Customers may have a difficult time finding a spot to use the fireworks in the communities surrounding Scarborough. According to information on the State Fire Marshal’s website, officials in South Portland, Cape Elizabeth, Portland and Buxton have banned the sale and use of consumer fireworks in their communities. The sale of consumer fireworks is permitted by municipal permit in Westbrook, with no use restrictions. Biddeford and Old Orchard Beach have also enacted laws banning fireworks purchase and use.

Weimer said he is concerned so many communities have banned consumer fireworks.

“It is of a concern to me because I believe the reason and motivation to ban consumer fireworks is a bit misplaced,” Weimer said. “These are not your father’s or grandfather’s fireworks anymore. These fireworks are highly regulated.”

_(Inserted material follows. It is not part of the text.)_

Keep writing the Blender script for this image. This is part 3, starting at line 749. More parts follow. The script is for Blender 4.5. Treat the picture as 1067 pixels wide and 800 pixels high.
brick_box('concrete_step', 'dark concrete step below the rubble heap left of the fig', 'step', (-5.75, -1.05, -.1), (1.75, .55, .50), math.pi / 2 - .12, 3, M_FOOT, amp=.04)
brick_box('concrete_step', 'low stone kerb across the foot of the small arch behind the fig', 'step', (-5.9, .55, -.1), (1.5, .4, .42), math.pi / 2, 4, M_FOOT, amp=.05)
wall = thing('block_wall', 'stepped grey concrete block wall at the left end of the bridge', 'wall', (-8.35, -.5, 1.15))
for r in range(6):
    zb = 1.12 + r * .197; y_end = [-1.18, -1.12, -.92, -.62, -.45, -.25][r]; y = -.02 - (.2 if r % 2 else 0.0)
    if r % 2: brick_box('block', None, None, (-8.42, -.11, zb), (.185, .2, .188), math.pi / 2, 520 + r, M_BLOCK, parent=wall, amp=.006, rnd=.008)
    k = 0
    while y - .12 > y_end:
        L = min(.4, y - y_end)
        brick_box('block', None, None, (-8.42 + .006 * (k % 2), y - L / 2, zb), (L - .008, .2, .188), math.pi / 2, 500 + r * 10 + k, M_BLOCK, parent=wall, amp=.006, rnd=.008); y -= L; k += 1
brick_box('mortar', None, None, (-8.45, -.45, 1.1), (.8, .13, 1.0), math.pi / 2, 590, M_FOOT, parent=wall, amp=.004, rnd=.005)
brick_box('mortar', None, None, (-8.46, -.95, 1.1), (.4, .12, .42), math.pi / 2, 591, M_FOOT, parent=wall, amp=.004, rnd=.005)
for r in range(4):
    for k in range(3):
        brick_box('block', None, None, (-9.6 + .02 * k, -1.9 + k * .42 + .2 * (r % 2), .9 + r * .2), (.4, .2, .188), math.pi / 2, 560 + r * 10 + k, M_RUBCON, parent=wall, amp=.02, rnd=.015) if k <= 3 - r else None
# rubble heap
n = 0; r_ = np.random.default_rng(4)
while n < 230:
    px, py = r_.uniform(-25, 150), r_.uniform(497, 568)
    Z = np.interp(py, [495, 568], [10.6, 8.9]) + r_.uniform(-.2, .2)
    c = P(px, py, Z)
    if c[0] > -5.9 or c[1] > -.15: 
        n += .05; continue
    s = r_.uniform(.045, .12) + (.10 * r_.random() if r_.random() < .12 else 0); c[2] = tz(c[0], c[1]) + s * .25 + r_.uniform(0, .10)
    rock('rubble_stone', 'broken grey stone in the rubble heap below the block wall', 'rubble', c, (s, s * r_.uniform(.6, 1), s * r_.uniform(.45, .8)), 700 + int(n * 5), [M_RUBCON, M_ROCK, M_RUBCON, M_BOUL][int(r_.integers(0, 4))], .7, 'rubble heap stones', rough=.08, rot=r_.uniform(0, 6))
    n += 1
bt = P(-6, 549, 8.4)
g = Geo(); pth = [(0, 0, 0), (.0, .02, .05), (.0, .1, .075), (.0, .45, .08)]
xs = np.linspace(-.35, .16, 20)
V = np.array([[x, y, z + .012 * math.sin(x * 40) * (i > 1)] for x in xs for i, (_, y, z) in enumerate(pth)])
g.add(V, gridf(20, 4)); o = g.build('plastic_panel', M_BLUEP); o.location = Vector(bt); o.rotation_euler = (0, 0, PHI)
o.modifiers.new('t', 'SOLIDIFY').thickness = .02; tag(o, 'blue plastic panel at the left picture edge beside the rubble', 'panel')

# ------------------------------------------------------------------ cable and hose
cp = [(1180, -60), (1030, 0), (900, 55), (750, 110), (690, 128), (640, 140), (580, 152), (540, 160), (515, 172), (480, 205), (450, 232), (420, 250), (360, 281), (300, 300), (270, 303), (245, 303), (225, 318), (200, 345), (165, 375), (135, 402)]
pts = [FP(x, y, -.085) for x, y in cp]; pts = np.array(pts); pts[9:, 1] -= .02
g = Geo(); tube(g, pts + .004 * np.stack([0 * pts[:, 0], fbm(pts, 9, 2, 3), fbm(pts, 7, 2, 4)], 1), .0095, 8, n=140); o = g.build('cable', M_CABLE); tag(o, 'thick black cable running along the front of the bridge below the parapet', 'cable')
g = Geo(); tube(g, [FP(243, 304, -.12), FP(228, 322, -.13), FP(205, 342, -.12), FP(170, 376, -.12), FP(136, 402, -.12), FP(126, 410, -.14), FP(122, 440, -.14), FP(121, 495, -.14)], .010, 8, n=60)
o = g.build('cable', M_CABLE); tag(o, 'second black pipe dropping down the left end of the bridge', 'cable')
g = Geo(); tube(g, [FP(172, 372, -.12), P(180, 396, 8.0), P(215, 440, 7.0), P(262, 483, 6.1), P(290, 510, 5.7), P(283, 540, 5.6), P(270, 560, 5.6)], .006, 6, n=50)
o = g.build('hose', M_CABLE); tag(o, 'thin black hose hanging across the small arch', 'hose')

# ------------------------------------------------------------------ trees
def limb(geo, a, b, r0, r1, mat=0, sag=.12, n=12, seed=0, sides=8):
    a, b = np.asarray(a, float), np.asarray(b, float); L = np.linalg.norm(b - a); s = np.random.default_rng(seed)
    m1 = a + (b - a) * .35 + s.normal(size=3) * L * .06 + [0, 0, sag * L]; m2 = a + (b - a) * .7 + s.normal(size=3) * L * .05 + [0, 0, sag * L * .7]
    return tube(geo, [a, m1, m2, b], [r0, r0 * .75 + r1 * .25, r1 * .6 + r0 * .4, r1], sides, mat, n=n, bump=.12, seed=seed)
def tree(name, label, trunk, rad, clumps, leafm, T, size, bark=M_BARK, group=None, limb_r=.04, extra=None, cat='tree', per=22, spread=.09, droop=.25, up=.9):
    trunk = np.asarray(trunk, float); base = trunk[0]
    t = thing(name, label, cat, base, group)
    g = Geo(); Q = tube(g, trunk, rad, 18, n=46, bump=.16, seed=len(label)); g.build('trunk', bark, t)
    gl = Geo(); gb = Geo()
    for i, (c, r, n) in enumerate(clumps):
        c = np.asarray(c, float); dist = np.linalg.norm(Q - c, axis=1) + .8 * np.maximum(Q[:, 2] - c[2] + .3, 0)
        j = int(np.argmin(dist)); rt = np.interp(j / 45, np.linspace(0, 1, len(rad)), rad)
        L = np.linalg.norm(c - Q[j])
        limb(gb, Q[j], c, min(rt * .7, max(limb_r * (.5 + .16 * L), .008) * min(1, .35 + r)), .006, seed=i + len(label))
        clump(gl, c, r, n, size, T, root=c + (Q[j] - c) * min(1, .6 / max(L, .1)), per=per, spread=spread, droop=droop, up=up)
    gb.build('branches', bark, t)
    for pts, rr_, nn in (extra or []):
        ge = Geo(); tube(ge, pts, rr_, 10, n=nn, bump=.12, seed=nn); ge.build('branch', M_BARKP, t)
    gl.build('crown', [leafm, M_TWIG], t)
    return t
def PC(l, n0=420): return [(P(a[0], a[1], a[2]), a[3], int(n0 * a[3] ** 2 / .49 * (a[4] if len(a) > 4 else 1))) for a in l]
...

In fact, Weimer said, the fireworks today are safer than they ever have been before, thanks to the American Fireworks Standards Laboratory, which was formed in 1989 to ensure fireworks sold in this country are safe. According to the group’s data in 2011, 94 percent of fireworks passed laboratory standards. The group also monitors fireworks-related injuries. Weimer said when the American Fireworks Standards Laboratory began testing in 1994, there were 12,500 injuries from the 117 million pounds of fireworks shipped to this country. The latest figures from 2010 show 8,600 injuries from a little more than 213 million pounds of fireworks. He added that the Consumer Products Safety Commission, the federal organization in charge of protecting the public from injury and safety risks from consumer products, indicates the majority of fireworks injuries come from misuse and abuse and not product malfunction.

Weimer said he expects some of the local bans on consumer fireworks to be lifted when municipal leaders learn more about consumer fireworks and the rigorous testing and safety precautions that are taken prior to being sold to consumers.

“Give Maine a couple years and I think people will recognize there is a positive economic impact and the impetus for the government to regulate consumer fireworks is not needed. It is just not required,” Weimer said.